La Caque were a wild bunch, indulging in drink, drugs and free love. “We were an elite,” Simenon later wrote. “A little group of geniuses thrown together by chance.” They were also dangerous and, in at least one case, self-destructive. Early one winter morning, after a night of heavy drinking, a member of the group, Joseph Kleine, “le petit Kleine,” a would-be artist and cocaine addict who lived up, or down, to his name, being slight of build and delicate of constitution, was found hanging by his neck from the door of the church of Saint-Pholien in Liège.

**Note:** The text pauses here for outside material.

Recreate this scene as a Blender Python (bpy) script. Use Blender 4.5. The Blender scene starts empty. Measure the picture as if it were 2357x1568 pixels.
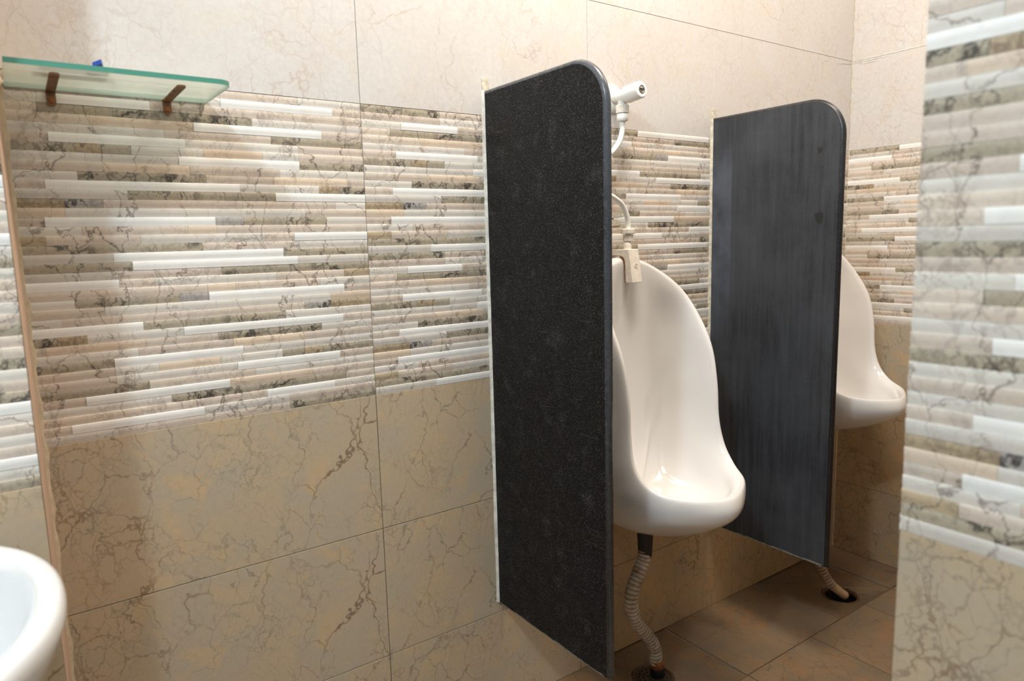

Suicide was suspected, or murder made to look like suicide. Next morning, however, the Liège Gazette confidently reported that the young man had killed himself. Many years were to pass before Simenon admitted that he was the author of that convenient report, which appeared before police inquiries had properly begun. “I plead not guilty on our behalf,” Simenon wrote in his memoirs. “Or rather, I plead lack of premeditation. ... We did not know the true state of ‘le petit Kleine.’ But in the last resort, wasn’t it us who killed him?”
The image of the hanged man remained a powerful one for Simenon — his second Maigret tale was called Le Pendu de Saint-Pholien— and in one of his finest novels, The Strangers in the House, published in 1940, there is a wild and self-destructive gang of young people, obviously modeled on La Caque, whose escapades culminate in murder. Simenon the novelist knew whereof he wrote.